Afterthoughts: What would you want your final words to be?

One Last Thing

Illustration: Daniel Fishel

We’ve been thinking a lot about last words at the office this month. It was kicked off by a letter from a reader, disputing a point in our November cover feature, “Honolulu in 1888.” In that story, we quoted David Kalākaua as having said, on his deathbed, “Tell my people I tried.” It’s a poetic sentiment, the kind of declaration that perfectly sums up the tragic struggle of Hawaii’s last reigning king to protect his kingdom. It was also a piece of fiction, according to this reader.

Interest piqued, we dug into all the primary documentation we could find and learned that, indeed, Kalākaua’s last hours weren’t quite as storybook as we had thought.

Just as we were puzzling that mystery out, Sen. Daniel Inouye passed away. It was huge news, but even then, one bit from the newspaper accounts jumped out at us: Inouye’s reported last word: “Aloha.” Now there’s a signoff worthy of a legend.

What would you choose as your last words, given the chance? Let’s assume fate grants you a cinematic deathbed scene—your friends and family gathered around you, your hand draped dramatically across your brow. What do you say? Do you go the route of Oscar Wilde, shuffling off with an easy quip? “Either this wallpaper goes, or I do!” Or maybe something a little more heartfelt is called for, a la Steve Jobs, who went out saying, “Oh wow. Oh wow.

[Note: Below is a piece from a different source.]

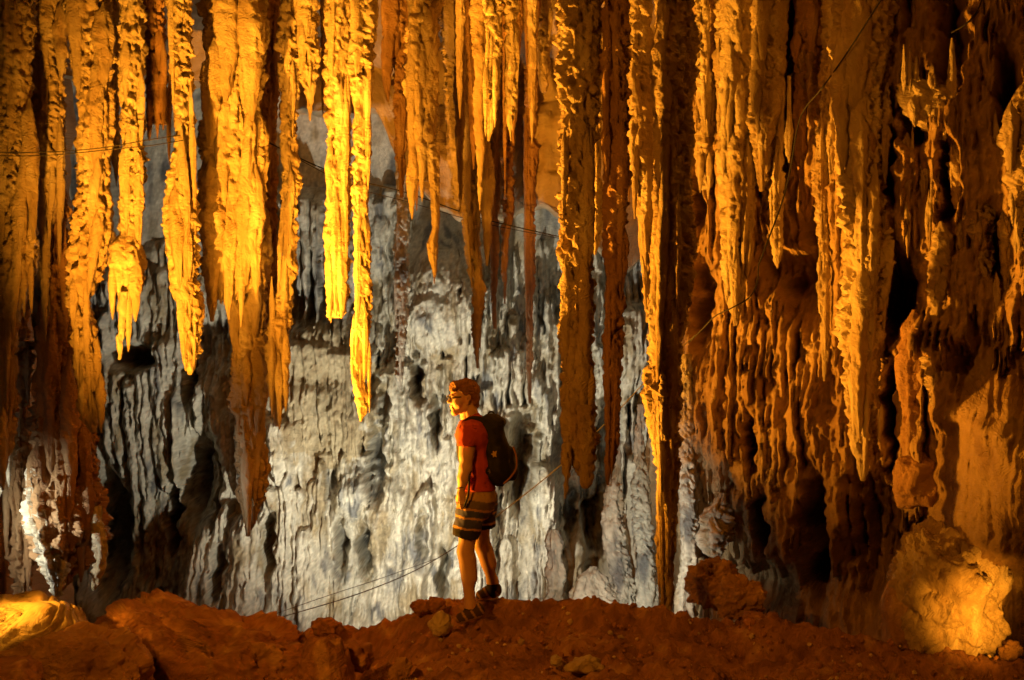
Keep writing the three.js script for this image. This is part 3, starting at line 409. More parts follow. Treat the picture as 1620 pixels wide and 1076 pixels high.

Oh wow.”

I personally like the panache of bank robber Francis “Two Gun” Crowley’s 1931 sendoff, as he sat in the electric chair: “You sons of bitches. Give my love to Mother.” But honestly, Kurt Vonnegut’s famous refrain probably comes closest to how I’d like to feel about my passing, when the time comes: “So it goes.”

Of course, feeling it is one thing. Actually saying it out loud might come across as a tad theatrical. I’ll have to play it by ear.

This is all assuming you even get the courtesy of the advance notice required for a profound last word. What’s more likely, these days, is that your final message to the world will be a written one, either on Facebook or Twitter. If you’re lucky, it’ll be something with some heft to it, like rapper Heavy D’s last tweet before he died at the age of 44: “BE INSPIRED!” If you’re anything like most social media users, though, it’ll probably be something unsatisfyingly mundane, maybe with a sprinkling of emoticons and too-clever hashtags. #whoops #sadtrombone 🙁  

I, for one, am willing to commit to never typing “LOL” in an update ever again, just to ensure I don’t get stuck with that as the punchline of my obituary.

As a magazine writer, I also have to think about my published pieces, any one of which could conceivably be my last. There have definitely been a couple of Afterthoughts columns that would have made for ironic capstones, and that I’m glad to have outlived (this one will be joining their ranks, knock on wood).

I fervently hope I can do half as well as our late, great dining editor John Heckathorn, who penned his last column for the magazine a year ago this month. It happened to be a profile on downtown restaurateur Dave Stewart, a wonderful piece, less a restaurant review than an entertaining hangout with Stewart, full of humor and keenly observed detail. You could hardly ask for a better encapsulation of Heckathorn’s spirit. The closing line of the piece was a quote from Stewart, but it seemed to describe Heckathorn’s ethos perfectly, too: “There’s absolutely no point in working if you’re not enjoying yourself.”

Really, though, almost any of his dining columns would have served as a fitting coda—that’s just how Heckathorn wrote, all the time. And maybe therein lies the secret to finding the right last words: just live your life as best you can. It’s harder than holding a one-liner in reserve, but, you know … so it goes.